Pues bien, el nuevo terrorismo es un fenómeno efectivamente reciente e inaudito, para el que nos faltan referencias, una conceptualización en la que se están empeñando los mayores expertos (no sin polémicas) y que no tiene por qué coincidir con la designación que a esos hechos les dan los Gobiernos y las Administraciones. Hay un mundo externo, referencial, que funciona o sucede al margen de la voluntad del observador, sea éste un reportero o sea éste un investigador, pero ese mundo necesita, en efecto, de alguien que lo atisbe, que lo escrute y que, al final, sepa relatarlo, explicarlo e interpretarlo poniendo en orden los datos.
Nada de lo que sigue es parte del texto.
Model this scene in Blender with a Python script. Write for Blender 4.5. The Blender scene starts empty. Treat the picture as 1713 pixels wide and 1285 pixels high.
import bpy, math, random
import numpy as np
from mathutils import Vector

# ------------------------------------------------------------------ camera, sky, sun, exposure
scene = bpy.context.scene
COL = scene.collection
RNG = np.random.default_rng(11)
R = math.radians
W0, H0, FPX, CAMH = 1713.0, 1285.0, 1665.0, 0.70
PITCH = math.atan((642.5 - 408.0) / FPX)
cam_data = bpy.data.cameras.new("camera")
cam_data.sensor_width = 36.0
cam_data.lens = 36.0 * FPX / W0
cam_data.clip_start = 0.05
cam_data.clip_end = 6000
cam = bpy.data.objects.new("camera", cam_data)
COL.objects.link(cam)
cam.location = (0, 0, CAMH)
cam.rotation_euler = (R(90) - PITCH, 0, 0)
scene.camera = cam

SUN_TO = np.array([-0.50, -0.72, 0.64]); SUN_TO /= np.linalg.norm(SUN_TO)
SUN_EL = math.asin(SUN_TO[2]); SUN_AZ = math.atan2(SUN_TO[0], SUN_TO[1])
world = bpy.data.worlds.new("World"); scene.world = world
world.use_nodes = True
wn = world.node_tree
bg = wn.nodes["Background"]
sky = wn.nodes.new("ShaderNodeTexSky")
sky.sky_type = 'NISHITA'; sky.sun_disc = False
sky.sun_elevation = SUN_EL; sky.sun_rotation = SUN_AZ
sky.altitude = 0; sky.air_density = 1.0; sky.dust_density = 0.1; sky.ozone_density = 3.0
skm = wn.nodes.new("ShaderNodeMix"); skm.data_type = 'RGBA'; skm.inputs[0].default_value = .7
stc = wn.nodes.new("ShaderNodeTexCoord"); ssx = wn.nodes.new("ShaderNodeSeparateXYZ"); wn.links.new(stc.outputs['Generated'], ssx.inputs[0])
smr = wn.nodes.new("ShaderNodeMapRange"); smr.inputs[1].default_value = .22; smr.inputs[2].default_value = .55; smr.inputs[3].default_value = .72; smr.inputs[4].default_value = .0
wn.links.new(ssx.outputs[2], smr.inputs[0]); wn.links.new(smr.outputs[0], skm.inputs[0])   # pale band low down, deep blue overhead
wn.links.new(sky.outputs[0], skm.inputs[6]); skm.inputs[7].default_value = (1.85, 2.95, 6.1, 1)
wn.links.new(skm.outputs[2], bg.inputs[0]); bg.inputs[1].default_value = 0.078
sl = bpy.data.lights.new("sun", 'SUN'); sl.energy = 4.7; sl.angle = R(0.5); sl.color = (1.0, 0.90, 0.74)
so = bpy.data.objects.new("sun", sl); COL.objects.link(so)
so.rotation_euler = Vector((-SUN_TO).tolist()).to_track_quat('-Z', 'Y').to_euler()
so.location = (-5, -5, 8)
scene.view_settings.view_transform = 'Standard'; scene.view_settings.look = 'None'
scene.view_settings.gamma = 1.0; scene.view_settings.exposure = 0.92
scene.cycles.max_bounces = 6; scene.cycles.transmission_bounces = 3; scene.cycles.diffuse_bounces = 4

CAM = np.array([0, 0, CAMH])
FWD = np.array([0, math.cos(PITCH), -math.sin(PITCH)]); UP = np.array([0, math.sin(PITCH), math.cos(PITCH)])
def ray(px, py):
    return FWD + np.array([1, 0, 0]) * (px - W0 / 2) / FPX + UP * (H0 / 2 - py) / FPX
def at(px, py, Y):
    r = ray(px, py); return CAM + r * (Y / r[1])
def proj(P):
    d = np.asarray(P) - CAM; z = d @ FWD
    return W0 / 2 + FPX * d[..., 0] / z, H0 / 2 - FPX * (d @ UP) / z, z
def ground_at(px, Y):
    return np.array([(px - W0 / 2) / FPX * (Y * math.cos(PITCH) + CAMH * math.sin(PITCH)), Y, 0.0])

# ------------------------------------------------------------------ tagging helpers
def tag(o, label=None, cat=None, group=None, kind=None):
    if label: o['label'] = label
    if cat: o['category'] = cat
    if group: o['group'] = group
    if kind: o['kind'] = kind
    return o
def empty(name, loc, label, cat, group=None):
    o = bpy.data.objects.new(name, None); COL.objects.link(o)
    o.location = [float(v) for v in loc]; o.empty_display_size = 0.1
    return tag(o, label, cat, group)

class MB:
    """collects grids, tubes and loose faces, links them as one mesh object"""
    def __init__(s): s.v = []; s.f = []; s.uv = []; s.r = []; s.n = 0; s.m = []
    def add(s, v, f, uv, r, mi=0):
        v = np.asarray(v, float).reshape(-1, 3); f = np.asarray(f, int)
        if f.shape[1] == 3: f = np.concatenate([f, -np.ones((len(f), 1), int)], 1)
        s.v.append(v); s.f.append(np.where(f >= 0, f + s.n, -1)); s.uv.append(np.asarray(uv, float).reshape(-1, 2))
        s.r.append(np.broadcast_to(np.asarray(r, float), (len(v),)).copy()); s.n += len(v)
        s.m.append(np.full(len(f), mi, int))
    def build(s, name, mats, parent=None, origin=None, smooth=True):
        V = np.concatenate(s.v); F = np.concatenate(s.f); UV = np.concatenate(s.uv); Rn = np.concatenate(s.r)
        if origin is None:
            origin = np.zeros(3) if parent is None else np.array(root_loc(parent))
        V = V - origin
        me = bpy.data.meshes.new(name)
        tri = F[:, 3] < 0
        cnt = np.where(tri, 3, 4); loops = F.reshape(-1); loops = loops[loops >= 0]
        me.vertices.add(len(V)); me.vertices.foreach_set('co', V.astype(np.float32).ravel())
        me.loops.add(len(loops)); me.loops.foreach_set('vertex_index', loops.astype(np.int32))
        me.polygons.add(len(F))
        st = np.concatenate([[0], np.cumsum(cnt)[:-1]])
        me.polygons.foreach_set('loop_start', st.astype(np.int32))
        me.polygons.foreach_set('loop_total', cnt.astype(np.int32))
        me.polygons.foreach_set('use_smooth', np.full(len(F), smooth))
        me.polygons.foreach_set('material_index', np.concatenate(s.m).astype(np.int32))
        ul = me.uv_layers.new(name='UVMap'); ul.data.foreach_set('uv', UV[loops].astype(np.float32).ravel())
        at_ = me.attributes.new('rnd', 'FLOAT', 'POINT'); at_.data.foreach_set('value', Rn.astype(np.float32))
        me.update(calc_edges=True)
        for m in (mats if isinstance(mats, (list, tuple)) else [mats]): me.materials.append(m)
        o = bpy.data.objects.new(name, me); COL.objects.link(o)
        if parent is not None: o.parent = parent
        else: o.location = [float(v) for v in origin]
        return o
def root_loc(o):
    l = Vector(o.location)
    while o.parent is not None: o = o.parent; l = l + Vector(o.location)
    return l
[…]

Para narrar, los cronistas (de la índole que sean) precisan un dato documentado y un vocabulario cierto: un léxico que aluda a algo externo que se quiere aclarar, pero sobre todo los cronistas necesitan los conceptos, las nociones generales y abstractas con las que indicar los datos concretos. Pues bien, pese a los cinco años transcurridos desde el 11-S aún estamos en esa fase previa, aquella en la que distinguimos a qué refriegas nos enfrentamos y con qué rótulo calificamos al enemigo.